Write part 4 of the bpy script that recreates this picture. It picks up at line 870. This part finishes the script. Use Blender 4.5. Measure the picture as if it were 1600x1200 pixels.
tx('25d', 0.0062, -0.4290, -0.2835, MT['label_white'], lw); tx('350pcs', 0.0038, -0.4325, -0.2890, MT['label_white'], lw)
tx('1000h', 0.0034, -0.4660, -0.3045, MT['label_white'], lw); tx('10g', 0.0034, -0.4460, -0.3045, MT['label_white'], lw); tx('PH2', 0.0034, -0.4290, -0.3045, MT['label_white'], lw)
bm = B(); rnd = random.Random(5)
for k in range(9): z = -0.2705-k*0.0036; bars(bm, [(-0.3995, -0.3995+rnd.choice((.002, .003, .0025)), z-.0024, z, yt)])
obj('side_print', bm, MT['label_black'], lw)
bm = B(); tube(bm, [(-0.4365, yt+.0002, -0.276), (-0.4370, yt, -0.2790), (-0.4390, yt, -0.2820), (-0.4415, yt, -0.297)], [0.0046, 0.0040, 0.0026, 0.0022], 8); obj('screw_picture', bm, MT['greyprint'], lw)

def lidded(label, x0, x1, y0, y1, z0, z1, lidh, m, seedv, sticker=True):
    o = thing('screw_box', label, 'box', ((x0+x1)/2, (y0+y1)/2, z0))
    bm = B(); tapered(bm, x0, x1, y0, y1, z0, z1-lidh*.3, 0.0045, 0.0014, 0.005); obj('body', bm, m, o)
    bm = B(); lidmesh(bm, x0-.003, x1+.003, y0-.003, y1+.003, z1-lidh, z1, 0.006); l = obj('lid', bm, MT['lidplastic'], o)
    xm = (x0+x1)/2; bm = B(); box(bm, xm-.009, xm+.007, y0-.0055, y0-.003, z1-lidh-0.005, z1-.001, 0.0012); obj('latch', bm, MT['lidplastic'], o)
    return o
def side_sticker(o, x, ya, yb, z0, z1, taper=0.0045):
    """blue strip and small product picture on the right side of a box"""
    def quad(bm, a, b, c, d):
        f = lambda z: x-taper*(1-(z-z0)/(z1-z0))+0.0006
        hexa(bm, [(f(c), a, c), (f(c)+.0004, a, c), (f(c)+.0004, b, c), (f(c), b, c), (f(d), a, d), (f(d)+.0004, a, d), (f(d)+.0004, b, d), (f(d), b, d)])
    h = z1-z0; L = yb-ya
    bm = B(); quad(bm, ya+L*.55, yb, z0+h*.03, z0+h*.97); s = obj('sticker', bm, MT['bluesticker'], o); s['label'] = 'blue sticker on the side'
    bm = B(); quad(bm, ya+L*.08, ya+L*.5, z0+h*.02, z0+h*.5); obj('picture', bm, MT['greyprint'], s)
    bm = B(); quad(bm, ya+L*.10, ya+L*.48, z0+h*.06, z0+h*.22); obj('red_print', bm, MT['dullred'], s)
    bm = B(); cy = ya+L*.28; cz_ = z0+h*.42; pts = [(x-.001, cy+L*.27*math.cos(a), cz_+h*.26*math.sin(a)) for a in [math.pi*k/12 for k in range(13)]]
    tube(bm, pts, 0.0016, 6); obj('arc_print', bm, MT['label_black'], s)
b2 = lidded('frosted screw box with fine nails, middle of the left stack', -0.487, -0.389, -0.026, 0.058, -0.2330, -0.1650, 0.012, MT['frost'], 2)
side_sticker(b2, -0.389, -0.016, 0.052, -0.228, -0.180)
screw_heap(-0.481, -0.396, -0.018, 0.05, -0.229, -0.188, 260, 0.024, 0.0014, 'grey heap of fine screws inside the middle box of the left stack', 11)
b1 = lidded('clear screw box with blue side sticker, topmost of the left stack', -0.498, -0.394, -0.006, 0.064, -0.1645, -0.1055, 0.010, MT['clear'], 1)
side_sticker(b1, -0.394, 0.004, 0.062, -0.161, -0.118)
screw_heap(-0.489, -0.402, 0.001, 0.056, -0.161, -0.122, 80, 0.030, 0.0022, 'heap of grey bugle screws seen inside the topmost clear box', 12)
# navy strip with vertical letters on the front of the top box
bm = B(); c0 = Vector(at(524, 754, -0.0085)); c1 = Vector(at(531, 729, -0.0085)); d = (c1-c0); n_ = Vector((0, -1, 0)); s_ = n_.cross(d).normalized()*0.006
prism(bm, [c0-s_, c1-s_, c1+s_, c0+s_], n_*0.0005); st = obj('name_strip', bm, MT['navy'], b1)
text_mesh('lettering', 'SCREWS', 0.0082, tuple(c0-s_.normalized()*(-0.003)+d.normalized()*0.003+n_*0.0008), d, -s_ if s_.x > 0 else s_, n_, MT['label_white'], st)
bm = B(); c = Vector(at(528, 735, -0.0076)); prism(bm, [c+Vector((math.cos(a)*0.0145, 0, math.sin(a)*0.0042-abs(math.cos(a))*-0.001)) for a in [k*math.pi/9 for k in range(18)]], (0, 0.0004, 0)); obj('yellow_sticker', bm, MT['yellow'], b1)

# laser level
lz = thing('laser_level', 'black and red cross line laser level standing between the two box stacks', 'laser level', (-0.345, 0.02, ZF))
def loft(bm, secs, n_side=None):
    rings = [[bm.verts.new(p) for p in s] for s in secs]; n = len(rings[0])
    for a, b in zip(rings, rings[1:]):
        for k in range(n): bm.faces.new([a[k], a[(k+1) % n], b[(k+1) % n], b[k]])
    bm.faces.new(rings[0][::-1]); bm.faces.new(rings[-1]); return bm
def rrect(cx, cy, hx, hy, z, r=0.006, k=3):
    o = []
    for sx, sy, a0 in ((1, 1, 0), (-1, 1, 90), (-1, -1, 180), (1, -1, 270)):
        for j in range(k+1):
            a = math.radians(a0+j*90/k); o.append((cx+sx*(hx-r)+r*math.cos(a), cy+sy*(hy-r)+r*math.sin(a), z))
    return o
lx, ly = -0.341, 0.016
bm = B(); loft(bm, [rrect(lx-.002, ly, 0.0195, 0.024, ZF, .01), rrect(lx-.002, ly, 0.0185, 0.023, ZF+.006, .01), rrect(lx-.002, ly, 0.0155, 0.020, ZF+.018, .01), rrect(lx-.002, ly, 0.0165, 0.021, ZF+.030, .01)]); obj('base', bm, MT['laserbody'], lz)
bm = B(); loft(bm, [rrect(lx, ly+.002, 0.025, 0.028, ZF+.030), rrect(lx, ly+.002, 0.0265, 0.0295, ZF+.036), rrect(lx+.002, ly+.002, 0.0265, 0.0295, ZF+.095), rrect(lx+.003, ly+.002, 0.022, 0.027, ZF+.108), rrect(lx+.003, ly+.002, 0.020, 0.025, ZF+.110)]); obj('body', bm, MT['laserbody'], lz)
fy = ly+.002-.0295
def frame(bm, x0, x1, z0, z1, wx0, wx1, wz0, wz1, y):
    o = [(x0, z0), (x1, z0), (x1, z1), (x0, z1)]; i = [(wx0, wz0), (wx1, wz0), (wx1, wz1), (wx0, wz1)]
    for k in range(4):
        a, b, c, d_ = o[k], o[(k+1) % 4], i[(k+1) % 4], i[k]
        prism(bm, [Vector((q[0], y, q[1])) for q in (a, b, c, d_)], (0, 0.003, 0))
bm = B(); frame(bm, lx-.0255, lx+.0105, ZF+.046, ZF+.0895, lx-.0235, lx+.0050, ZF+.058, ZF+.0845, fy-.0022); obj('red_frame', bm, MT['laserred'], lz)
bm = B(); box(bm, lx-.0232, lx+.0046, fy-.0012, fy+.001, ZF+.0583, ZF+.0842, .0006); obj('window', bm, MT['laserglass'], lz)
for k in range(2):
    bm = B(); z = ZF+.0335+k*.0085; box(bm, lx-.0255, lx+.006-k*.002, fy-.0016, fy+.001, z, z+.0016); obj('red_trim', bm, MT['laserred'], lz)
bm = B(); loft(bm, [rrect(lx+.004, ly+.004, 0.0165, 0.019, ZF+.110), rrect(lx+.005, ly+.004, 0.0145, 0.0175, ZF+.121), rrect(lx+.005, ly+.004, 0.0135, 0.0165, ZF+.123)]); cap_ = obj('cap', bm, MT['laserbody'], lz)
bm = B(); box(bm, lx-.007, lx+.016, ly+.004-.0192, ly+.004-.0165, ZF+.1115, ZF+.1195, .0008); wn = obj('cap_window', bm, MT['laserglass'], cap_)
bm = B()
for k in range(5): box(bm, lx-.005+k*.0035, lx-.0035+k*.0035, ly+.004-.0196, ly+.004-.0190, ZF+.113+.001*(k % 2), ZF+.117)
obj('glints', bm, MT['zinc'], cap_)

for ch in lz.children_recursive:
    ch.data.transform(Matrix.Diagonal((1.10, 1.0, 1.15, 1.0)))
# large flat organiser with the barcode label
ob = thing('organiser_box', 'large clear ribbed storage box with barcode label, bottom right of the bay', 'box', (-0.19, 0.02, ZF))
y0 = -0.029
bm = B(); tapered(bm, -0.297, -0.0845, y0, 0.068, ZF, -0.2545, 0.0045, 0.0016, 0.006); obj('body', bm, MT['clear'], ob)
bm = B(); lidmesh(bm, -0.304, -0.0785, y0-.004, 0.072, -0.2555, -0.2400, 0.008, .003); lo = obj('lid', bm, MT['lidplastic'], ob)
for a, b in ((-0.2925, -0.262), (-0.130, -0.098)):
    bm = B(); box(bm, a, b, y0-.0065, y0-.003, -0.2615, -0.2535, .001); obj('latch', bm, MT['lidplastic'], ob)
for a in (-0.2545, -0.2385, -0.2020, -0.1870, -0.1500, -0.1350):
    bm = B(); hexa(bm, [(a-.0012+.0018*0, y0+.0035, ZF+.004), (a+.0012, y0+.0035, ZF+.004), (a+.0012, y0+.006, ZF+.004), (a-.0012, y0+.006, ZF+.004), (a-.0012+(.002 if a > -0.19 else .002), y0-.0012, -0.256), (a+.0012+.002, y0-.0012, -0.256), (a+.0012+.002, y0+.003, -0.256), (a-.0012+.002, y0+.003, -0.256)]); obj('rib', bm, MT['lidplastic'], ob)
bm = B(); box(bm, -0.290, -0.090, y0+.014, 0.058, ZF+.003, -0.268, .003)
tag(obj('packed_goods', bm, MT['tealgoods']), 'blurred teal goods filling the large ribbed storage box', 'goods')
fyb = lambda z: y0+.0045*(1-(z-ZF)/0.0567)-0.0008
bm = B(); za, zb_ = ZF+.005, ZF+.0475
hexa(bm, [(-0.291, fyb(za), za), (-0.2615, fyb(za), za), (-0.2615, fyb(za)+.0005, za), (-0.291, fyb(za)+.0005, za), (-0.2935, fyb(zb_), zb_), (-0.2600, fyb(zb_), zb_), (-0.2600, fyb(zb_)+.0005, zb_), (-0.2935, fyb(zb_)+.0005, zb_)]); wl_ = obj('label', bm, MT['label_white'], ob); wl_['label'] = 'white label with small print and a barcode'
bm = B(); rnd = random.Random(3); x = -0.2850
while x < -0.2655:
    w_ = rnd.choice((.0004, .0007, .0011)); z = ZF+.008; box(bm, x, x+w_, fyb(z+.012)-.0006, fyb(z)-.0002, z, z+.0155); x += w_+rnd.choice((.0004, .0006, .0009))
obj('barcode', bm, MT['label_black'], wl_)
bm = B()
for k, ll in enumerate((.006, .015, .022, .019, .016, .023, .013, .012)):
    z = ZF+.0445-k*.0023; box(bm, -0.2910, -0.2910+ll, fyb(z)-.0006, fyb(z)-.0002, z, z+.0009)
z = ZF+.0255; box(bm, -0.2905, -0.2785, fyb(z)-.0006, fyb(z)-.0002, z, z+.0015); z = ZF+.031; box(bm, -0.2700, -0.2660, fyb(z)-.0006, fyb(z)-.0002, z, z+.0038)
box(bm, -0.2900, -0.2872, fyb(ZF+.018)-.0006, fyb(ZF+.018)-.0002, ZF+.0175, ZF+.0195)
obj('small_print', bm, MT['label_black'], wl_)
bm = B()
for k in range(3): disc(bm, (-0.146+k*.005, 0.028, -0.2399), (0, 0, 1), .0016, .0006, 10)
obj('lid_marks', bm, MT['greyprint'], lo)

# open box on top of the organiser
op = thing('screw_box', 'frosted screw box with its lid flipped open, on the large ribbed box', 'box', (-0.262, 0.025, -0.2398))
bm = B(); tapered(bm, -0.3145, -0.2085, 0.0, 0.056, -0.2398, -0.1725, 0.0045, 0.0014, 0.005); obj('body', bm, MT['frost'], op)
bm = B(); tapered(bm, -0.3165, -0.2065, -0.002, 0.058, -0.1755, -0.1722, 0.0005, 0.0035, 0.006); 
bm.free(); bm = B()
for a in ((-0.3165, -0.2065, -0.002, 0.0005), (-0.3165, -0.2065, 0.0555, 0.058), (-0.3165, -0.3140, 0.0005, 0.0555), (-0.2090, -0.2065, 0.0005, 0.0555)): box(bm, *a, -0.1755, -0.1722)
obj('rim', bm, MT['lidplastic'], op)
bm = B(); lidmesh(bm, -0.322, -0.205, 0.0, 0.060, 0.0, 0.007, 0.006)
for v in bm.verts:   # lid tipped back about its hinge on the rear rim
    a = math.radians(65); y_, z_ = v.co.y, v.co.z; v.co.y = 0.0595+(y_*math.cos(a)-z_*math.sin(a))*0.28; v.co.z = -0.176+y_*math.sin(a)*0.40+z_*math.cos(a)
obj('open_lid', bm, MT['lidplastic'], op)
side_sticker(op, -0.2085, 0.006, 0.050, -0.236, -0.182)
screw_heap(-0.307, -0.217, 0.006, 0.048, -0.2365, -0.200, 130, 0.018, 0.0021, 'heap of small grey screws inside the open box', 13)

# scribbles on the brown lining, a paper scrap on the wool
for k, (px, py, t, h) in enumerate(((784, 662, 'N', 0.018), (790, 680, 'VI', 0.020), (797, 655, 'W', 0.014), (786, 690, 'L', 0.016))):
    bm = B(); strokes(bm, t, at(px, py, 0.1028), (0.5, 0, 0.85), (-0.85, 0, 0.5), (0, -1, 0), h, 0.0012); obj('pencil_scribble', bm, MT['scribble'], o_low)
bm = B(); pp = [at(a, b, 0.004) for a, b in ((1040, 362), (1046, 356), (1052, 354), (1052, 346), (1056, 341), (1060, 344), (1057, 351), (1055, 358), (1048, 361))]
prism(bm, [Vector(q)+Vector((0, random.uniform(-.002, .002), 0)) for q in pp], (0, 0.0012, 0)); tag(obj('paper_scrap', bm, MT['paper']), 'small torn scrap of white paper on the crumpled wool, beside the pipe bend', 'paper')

.....

*WHAT TO DO*: Return only the lines from the beginning of the material up to and including the line with "bm, MT['greyprint'], lw)", exactly as written.

*THE RESPONSE*:
Write part 4 of the bpy script that recreates this picture. It picks up at line 870. This part finishes the script. Use Blender 4.5. Measure the picture as if it were 1600x1200 pixels.
tx('25d', 0.0062, -0.4290, -0.2835, MT['label_white'], lw); tx('350pcs', 0.0038, -0.4325, -0.2890, MT['label_white'], lw)
tx('1000h', 0.0034, -0.4660, -0.3045, MT['label_white'], lw); tx('10g', 0.0034, -0.4460, -0.3045, MT['label_white'], lw); tx('PH2', 0.0034, -0.4290, -0.3045, MT['label_white'], lw)
bm = B(); rnd = random.Random(5)
for k in range(9): z = -0.2705-k*0.0036; bars(bm, [(-0.3995, -0.3995+rnd.choice((.002, .003, .0025)), z-.0024, z, yt)])
obj('side_print', bm, MT['label_black'], lw)
bm = B(); tube(bm, [(-0.4365, yt+.0002, -0.276), (-0.4370, yt, -0.2790), (-0.4390, yt, -0.2820), (-0.4415, yt, -0.297)], [0.0046, 0.0040, 0.0026, 0.0022], 8); obj('screw_picture', bm, MT['greyprint'], lw)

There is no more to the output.